カンタータ第82番
《我は満ち足れり》
-マリア潔めの祝日(2月2日)用-
例によって、この基督教祝日の意味は知らないが、純音楽としても生命力が甦るような不思議な神通力(?)を秘めた曲である。せっかくだから、礒山雅氏のCDライナーノーツから引用しておこう。
「マリア潔めの祝日」の福音書章句は、救い主としての幼子イエスに出会い、心満たされて死に赴く、シメオン老人の物語を伝えている。台本(作者不詳)はこのシメオンを「私」に見立て、安らかな死への、甘美にして熱烈な憧憬を歌い出した。曲はまず、イエスを抱いた老人の感動をまざまざと伝える、ハ短調のアリアに始まる。続くレチタティーヴで「満足」の対象は来世へと転換され、変ホ長調の子守歌へと入ってゆく。ここでの安息の表現とこの世へのきっぱりとした訣別(中間部)の対比は、感動的である。こうして魂は現世に最後の別れを告げ、協奏曲風の終結アリアにおいて死への待望を、物狂おしいほどの喜びをこめて歌う。
愛聴盤は、フィッシャー=ディースカウの新旧両盤をその日の気分で聴き分けている。
リステンパルト盤(1953年モノラル録音)
指揮;カール・リステンパルト
リステンパルト室内管弦楽団
ディートリヒ・フィッシャー=ディースカウ(バリトン)
シメオン老人にしては若すぎる声質だが、躍動的な終結アリアだけは、このほうが似つかわしい気がする。指揮者のリステンパルトはキール生まれだが、晩年はフランス国境に近いザールブリュッケンで音楽活動していたせいか、エラートなどのフランス系会社へのレコード録音が多い。しかしながら、フランス風の洒落た演奏では決してなく、飽くまでドイツ的な構築美を追求するかのような音楽作りであった。
リヒター盤(1968年録音)
指揮;カール・リヒター
ミュンヘンバッハ管弦楽団
ディートリヒ・フィッシャー=ディースカウ(バス)
旧盤からちょうど十五年後の録音。瑞々しさ溢れる声質は失われたかもしれないが、逆に円熟味が増して、この曲を歌うに相応しい年齢に達したともいえよう。どちらをベスト盤にすべきか? 録音状態、曲趣、好伴奏(特にマンフレート・クメントのオーボエ独奏)の三拍子揃った新盤のほうだろう。

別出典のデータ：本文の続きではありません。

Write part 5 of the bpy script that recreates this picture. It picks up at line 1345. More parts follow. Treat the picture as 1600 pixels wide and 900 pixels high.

余談ながら、バッハカンタータの大多数は、コラール(衆讃曲)を中間或いは終結部に配したいわゆる「コラールカンタータ」だが、BWV82はコラールなしの数少ない楽曲である。なお、コラールとは、早い話が讃美歌で、古くから歌われているものをバッハが転用したに過ぎず、この部分はバッハの作ではない。カンタータにしろ、受難曲・オラトリオにしろ、コラールに感動させられるのは、昔から歌い継がれた詞とメロディが平易にできているからだろう。本来、讃美歌は信徒が礼拝に際して歌うものだから、誰もが知ってる歌詞とメロディでなくてはならないわけ。我国で言えば「学校唱歌」みたいな類ですね。かといって、「歌謡曲」や「ポップス」などの「ポピュラー(≒大衆)音楽」では決してない。
ついでながらバッハ特有のBWV番号は「バッハ作品総目録」のことで、正式名称”Bach-Werke-Verzeichnis”の略号。バッハ自身によるものでなく、作曲順に振られたナンバリングでもなく、単に作品群整理のための番号に過ぎない。カンタータ作品から始まるため、カンタータ番号に限れば、BWV番号と偶々一致するだけの話である。作曲年代とは無関係。